Ни одна школа, заинтересованная в сохранении качества обучения и исследования, не может терпеть крепнущую геронтократию, которая неизбежно несет с собой упадок продуктивности. Ужасное воздействие этого на молодых ученых не нуждается в специальном анализе. Если когда-нибудь обязательная отставка университетских профессоров будет рассматриваться как дискриминация по признаку возраста, необходимо будет найти альтернативный механизм, выполняющий ту же функцию. Вполне логично было бы ввести временные контракты и периодические проверки компетентности и качества работы. Теоретически в этом нет ничего ужасного, но на практике такие меры могут оказаться бесчеловечными и отвратительными либо недейственными. Как можно ожидать нейтральных и жестких вердиктов относительно человека, который проработал рядом с вами всю жизнь? Я думаю, что огромное большинство контрактов будет продлено – как уже и происходит в большинстве контрактных систем (см. примеч. 15), что повлечет за собой обязательный упадок качества. Старшие профессора будут мешать продвижению молодых, и это плохо. Меньшие возможности могут привести к тому, что молодые будут меньше интересоваться академической карьерой, – печальная картина. Гораздо лучше было бы перестроить систему ухода в отставку таким образом, чтобы уменьшить экономическую целесообразность сверхдолгой службы и понизить финансовую уязвимость жизни в отставке. Соединение определенных выгод и индексированных пенсий может оказаться полезным и для института и для индивида.
12. Упадок сил, зависть и прочие страдания
Когда более 10 лет назад мой научный руководитель, историк экономики Александр Гершенкрон, ушел в отставку, «Нью-Йорк Таймс» отозвалась материалом под названием «Гарвардская “научная модель” завершения ученой карьеры» (см. примеч. 1).
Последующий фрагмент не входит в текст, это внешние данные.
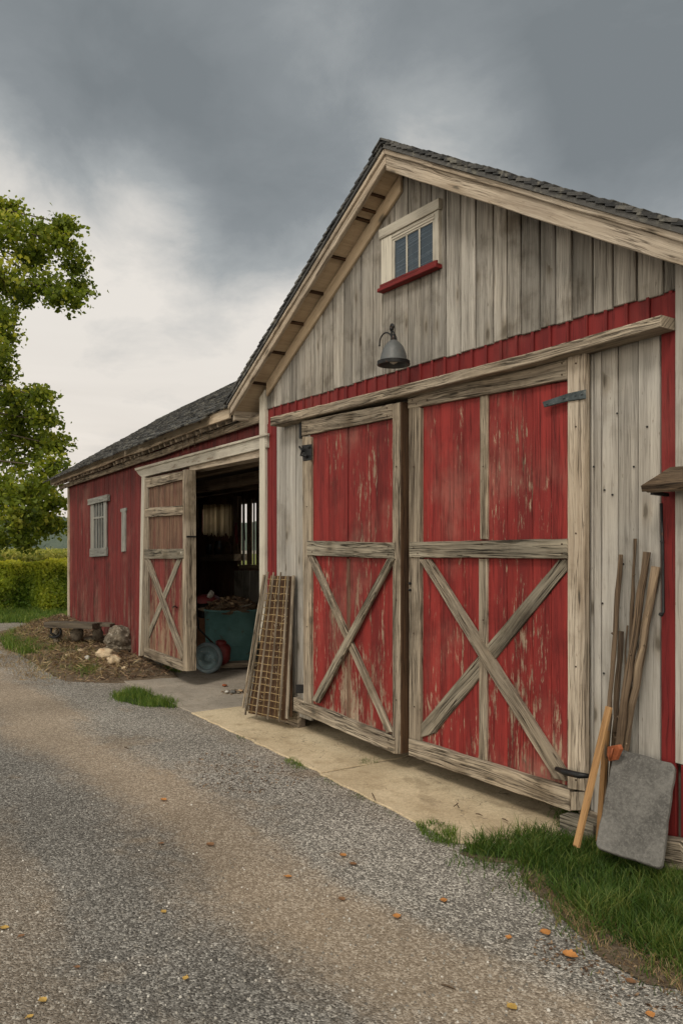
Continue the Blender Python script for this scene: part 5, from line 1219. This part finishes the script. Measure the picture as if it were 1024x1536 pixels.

Безусловно, этот господин заслуживает нашего специального внимания. Во время Второй мировой войны Гершенкрон, беженец, не имевший тогда постоянного преподавательского места, работал на верфи в северной Калифорнии. В своем «заключительном интервью» в «Таймс» он сказал: «Я серьезно думал о том, чтобы остаться на верфи. Мне нравилось общаться с анонимной массой американцев. И работа не преследует вас в ночных снах. Приносит ли ученая карьера радость или боль? Если вам удаляют ногу, вы знаете, что вам больно, ученый же этого никогда не знает». Достаточно удивительное резюме чрезвычайно успешной научной карьеры.
Я могу предложить похожий пример из собственного опыта. Моя деканская деятельность состояла из встреч с многочисленными людьми, перекладывания бумаг, писания писем и руководства неисчислимыми комитетами. Часто такого рода деятельность не имела своим результатом поддающегося измерению прогресса или блага, но я каждый вечер возвращался домой, убежденный, что время не прошло впустую. Что было в основании этой конструктивной иллюзии? Трудность измерения результата и естественная тенденция успокаивать свои сомнения.
Если обратиться к работе ученого и преподавателя, то ощущение чувства завершения дела и прогресса носит в этом случае необходимо цикличный характер: человека обязательно ждут здесь и частые котловины, и немногочисленные вершины. Возьмем написание книги – классическое профессорское занятие. Невозможно – по крайней мере, для меня – писать 8 часов в день. Как и другие авторы, я отвожу для этого какую-то часть дня, скажем, утро. И бывает, что работа идет плохо. Я сижу и тупо смотрю в желтый блокнот, слишком часто совершаю походы за кофе и в ванную, отвлекаюсь на телефонные разговоры и к полудню не могу предъявить ничего ценного. Напротив, я испытываю состояние фрустрации и переживаю вину. Фрустрация есть продукт временной неудачи; вина возникает из-за плохого использования дара независимости и свободы, поддерживаемого гарантированной зарплатой.
Здесь перед нами вся парадоксальность нашей профессии: ощутимое добро (свобода), которое столь легко превращается в зло (вина). Этим объясняется невозможность провести различия между радостью и болью. Оба ощущения очень личностны. Мы не являемся членами большого симфонического оркестра, где наша возможная фальшь могла бы компенсироваться коллегами и опытным дирижером. Хотя в какой-то степени мы можем прятаться за названия своих школ – некоторые из них обеспечивают лучшую защиту, нежели другие, – в конечном счете мы оказываемся одни перед аудиторией или на напечатанной странице. В академическом мире репутации создаются и рушатся на совершенно индивидуальной основе.